> **Recorded information**:
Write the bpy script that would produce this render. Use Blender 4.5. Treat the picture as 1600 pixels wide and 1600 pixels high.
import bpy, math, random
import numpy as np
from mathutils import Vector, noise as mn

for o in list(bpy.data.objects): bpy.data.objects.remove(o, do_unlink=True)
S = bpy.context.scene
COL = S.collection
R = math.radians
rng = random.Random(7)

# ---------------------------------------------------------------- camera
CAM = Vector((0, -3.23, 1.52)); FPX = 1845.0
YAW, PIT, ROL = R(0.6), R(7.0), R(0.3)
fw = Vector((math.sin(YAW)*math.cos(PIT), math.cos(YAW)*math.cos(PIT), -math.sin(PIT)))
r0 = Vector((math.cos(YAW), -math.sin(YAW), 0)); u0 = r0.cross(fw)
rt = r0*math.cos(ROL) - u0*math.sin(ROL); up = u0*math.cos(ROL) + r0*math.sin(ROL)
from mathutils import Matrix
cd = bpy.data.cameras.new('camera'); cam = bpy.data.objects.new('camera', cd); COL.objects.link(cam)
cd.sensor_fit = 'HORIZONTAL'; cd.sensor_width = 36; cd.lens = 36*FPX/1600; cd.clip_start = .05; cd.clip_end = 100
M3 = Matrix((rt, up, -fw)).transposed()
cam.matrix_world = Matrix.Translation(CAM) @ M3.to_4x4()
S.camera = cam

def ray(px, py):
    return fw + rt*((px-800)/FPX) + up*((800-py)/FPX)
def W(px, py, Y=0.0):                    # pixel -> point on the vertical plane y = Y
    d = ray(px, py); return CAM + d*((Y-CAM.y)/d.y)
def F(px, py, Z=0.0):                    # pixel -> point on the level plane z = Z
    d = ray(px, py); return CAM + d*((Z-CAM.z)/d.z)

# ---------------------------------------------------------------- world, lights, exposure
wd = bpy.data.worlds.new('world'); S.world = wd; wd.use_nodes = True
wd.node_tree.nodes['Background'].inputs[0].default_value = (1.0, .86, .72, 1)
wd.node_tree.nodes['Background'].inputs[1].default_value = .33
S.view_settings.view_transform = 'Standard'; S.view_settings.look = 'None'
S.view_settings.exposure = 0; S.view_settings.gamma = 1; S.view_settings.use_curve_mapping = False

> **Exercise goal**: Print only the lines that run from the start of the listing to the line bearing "from mathutils import Vector, noise as mn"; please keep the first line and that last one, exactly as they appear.

> **Full solution**:
Write the bpy script that would produce this render. Use Blender 4.5. Treat the picture as 1600 pixels wide and 1600 pixels high.
import bpy, math, random
import numpy as np
from mathutils import Vector, noise as mn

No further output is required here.